Het EAB dateert van 12 oktober 2005 en is gebaseerd op een aanhoudingsverzoek van 19 mei 2005. Het tijdsverloop sinds het rechtshulpverzoek en het moment dat de opgeëiste persoon daar weet van kreeg is zodanig lang dat als in die periode zonder reden geen of weinig actie is ondernomen door de vervolgende instantie zich naar Nederlands recht de hierboven beschreven situatie als bedoeld in artikel 11 van de OLW voor zou kunnen doen.
Het is de rechtbank uit de haar beschikbare stukken echter niet duidelijk geworden welke onderzoekshandelingen door de Poolse justitiële autoriteiten in deze zaak zijn verricht in de periode na het rechtshulpverzoek van 20 maart 2001 en het EAB van 12 oktober 2005.
De rechtbank acht het noodzakelijk dat inzicht wordt verkregen in de oorzaak van dit tijdsverloop sinds het eerder genoemde rechtshulpverzoek en wenst te vernemen welke inspanningen de Poolse autoriteiten zich hebben getroost om de duur van het onderzoek ten aanzien van de opgeëiste persoon te beperken.

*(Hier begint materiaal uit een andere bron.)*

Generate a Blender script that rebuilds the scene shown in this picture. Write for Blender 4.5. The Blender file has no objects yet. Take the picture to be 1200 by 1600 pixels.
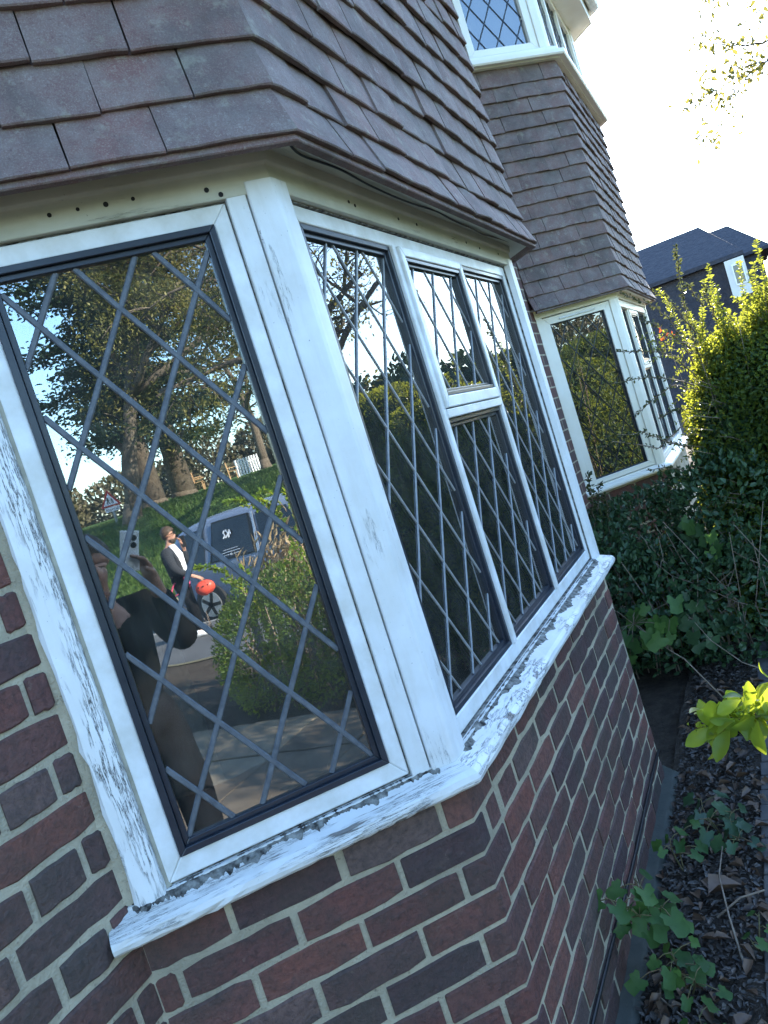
import bpy, bmesh, math, random
import numpy as np
from mathutils import Vector, Matrix
random.seed(7); RNG = np.random.default_rng(11)
SC = bpy.context.scene; COL = SC.collection
RAD = math.radians

# ------------------------------------------------------------------ camera, sky, sun, exposure
CAM = Vector((0.7455, -1.3761, 1.6158))
RIGHT = Vector((0.8557, 0.4194, -0.3030)); UP = Vector((0.2407, 0.1958, 0.9507)); FWD = Vector((-0.4581, 0.8864, -0.0666))
cd = bpy.data.cameras.new('camera'); cam = bpy.data.objects.new('camera', cd); COL.objects.link(cam)
M = Matrix((RIGHT, UP, -FWD)).transposed().to_4x4(); M.translation = CAM
cam.matrix_world = M
cd.sensor_fit = 'HORIZONTAL'; cd.sensor_width = 36; cd.lens = 36.06; cd.clip_start = 0.02; cd.clip_end = 900
SC.camera = cam
SUN = Vector((-0.075, 0.913, 0.415)).normalized()
EL = math.asin(SUN.z); AZ = math.atan2(SUN.x, SUN.y)
W = bpy.data.worlds.new('World'); SC.world = W; W.use_nodes = True
nt = W.node_tree; bg = nt.nodes['Background']
sky = nt.nodes.new('ShaderNodeTexSky'); sky.sky_type = 'NISHITA'; sky.sun_disc = False
sky.sun_elevation = EL; sky.sun_rotation = AZ; sky.air_density = 1.3; sky.dust_density = 0.5; sky.ozone_density = 5.5
nt.links.new(sky.outputs[0], bg.inputs[0]); bg.inputs[1].default_value = 0.15
sl = bpy.data.lights.new('sun', 'SUN'); sl.energy = 4.5; sl.angle = RAD(0.53); sl.color = (1, 0.93, 0.82)
so = bpy.data.objects.new('sun', sl); COL.objects.link(so)
so.rotation_euler = (-SUN).to_track_quat('-Z', 'Y').to_euler(); so.location = (0, 30, 20)
SC.view_settings.view_transform = 'Standard'; SC.view_settings.look = 'None'
SC.view_settings.exposure = 2.7; SC.view_settings.gamma = 1; SC.view_settings.use_curve_mapping = False
SC.render.engine = 'CYCLES'
SC.cycles.max_bounces = 10; SC.cycles.transparent_max_bounces = 24; SC.cycles.glossy_bounces = 6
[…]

De rechtbank acht het noodzakelijk dat de uitvaardigende justitiële autoriteit nadere informatie verstrekt met betrekking tot de volgende vragen.
1. Welke onderzoekshandelingen heeft de Poolse justitie verricht sinds het uitbrengen van het rechtshulpverzoek van 20 maart 2001?

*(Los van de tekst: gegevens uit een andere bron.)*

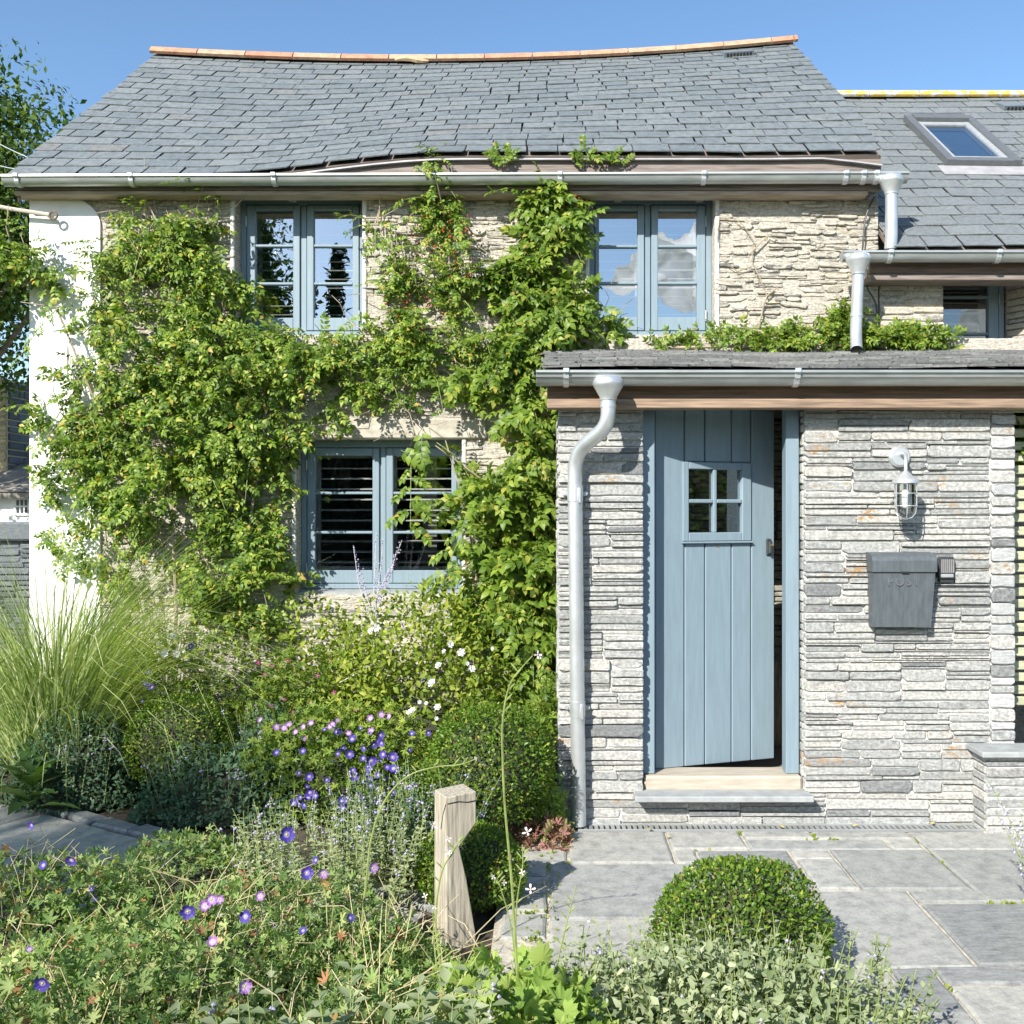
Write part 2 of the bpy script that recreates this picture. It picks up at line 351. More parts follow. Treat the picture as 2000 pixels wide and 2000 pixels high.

2. Welke stappen heeft de Poolse justitie ondernomen om de duur van het onderzoek ten aanzien van de opgeëiste persoon te beperken?

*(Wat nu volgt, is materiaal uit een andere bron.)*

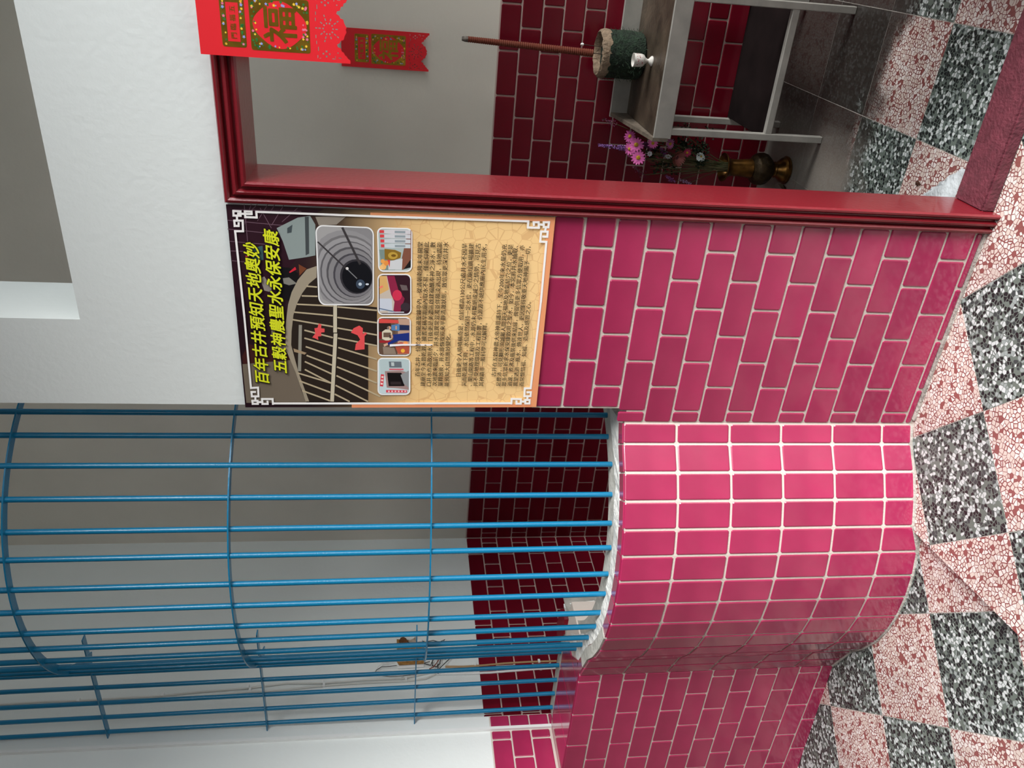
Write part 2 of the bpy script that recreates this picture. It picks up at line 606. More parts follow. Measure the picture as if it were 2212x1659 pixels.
# light blockers added out of view: roof, left and rear walls; right stays open
gc = MB()
gc.box(-4.2, 3.8, BLOCK_Y, 0.0, 3.95, 4.1)
gc.box(-4.2, BLOCK_X, -4.25, BLOCK_Y, 3.95, 4.1)
tag(gc.build('ceiling_blocker', mat('brown_blocker', (0.12, 0.10, 0.085), 0.8)), 'added unseen eave and roof that block the sky before the front wall', kind='structure')
gw = MB()
gw.box(-4.35, 3.8, -4.35, -4.2, -0.5, 3.95)
gw.box(-4.35, -4.2, -4.2, 0.27, -0.5, 4.3)
tag(gw.build('wall_blocker', MATS['brown_blocker']), 'added unseen dark walls that block light left and behind the camera', kind='structure')

# ---------------------------------------------------------------- red door frame
FR = [(0.000, 0.000), (0.000, -0.016), (0.004, -0.024), (0.011, -0.027), (0.017, -0.022), (0.019, -0.008), (0.024, -0.008), (0.026, -0.024),
      (0.031, -0.033), (0.038, -0.035), (0.043, -0.029), (0.044, -0.020), (0.050, -0.020), (0.052, -0.032), (0.057, -0.039), (0.063, -0.040), (0.068, -0.033),
      (0.069, 0.150), (0.0, 0.150)]
OX0, OX1, OZ = 0.100, 1.110, 2.383
door = empty('door_1', (0, 0, 0), label='dark red glossy moulded frame around the open doorway', kind='structure')


def frame_side(xo, sgn):
    vs, fs = [], []
    n = len(FR)
    for k in (0, 1):
        for u, y in FR:
            vs.append((xo + sgn * u, y, 0.0 if k == 0 else OZ - u))
    for i in range(n):
        j = (i + 1) % n
        f = (i, j, n + j, n + i)
        fs.append(f if sgn > 0 else f[::-1])
    me = mesh('jamb', vs, fs, True)
    me.set_sharp_from_angle(angle=math.radians(35))
    return link('jamb', me, door, red_paint)


frame_side(OX0, 1)
frame_side(OX1, -1)
vs, fs = [], []
n = len(FR)
for k in (0, 1):
    for u, y in FR:
        vs.append((OX0 + u if k == 0 else OX1 - u, y, OZ - u))
for i in range(n):
    j = (i + 1) % n
    fs.append((n + i, n + j, j, i))
me = mesh('head', vs, fs, True)
me.set_sharp_from_angle(angle=math.radians(35))
link('head', me, door, red_paint)
sb = bmesh.new()
bmesh.ops.create_cube(sb, size=1.0, matrix=Matrix.Translation((0.605, 0.073, 0.021)) @ Matrix.Diagonal((0.88, 0.150, 0.048, 1)))
bmesh.ops.bevel(sb, geom=sb.edges[:], offset=0.007, segments=2, affect='EDGES')
sm = bpy.data.meshes.new('threshold')
sb.to_mesh(sm)
sb.free()
link('threshold', sm, door, sill_paint)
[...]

3. Wanneer zal de rechtzaak tegen de opgeëiste persoon een aanvang nemen?
Mate van betrokkenheid
In een brief van de Public Prosecutor's Office te Bydgoszcz, Polen, d.d. 12 april 2007 is te lezen: The agreement as of July 17, 1999 was concluded between [persoon 1] - the owner of the property - and the company [bedrijf 1] represented by [opgeëiste persoon ]. [persoon 2] was the attorney in fact of the above mentioned company. The subject mater of the above mentioned agreement was the lease of the hall for agrarian production purposes.
De opgeëiste persoon heeft ter zitting gesteld en deels met stukken onderbouwd dat:
- uit de registratie van de Nederlandse Kamer van Koophandel blijkt dat [bedrijf 1] op 27 mei 1998 failliet is verklaard;
- uit de registratie van de Nederlandse Kamer van Koophandel niet blijkt dat de opgeëiste persoon enige bemoeienis heeft gehad met [bedrijf 1];
- reeds in september 1999 de contacten tussen de opgeëiste persoon en de eerder genoemde [persoon 2] waren bekoeld en eind december 1999 het contact geheel was beëindigd;
- in november 1999 [persoon 2] aan een klant van [bedrijf 2] heeft laten weten dat hij met het bedrijf wilde stoppen;
- de opgeëiste persoon nooit over de sleutels van de loods waar de weedplantage is aangetroffen heeft beschikt.
De rechtbank acht het wenselijk dat de uitvaardigende justitiële autoriteit - bezien in het licht van bovengenoemde gestelde omstandigheden - uiteenzet welke bemoeienis de opgeëiste persoon heeft gehad met het huurcontract van de loods en de verweten gedragingen.
5. Beslissing
De rechtbank heropent het onderzoek en schorst dit tot de zitting van dinsdag 26 juni 2007 te 09.00 uur, teneinde de officier van justitie in de gelegenheid te stellen om bovengenoemde vragen door te geleiden aan de uitvaardigende justitiële autoriteit.
De voorzitter beveelt de oproeping van de opgeëiste persoon tegen bovengenoemde zittingsdatum met tijdige kennisgeving aan zijn raadsman.
Aldus gedaan door
mr. A.J.R.M. Vermolen, voorzit¬ter,
mrs. C. Klomp en J. Edgar, rech¬ters,
in tegenwoordigheid van B. de Hoogh, grif¬fier,
en uitgesproken ter openbare zitting van 8 juni 2007.
Ingevolge artikel 29, tweede lid, van de OLW staat tegen deze uitspraak geen gewoon rechtsmiddel open.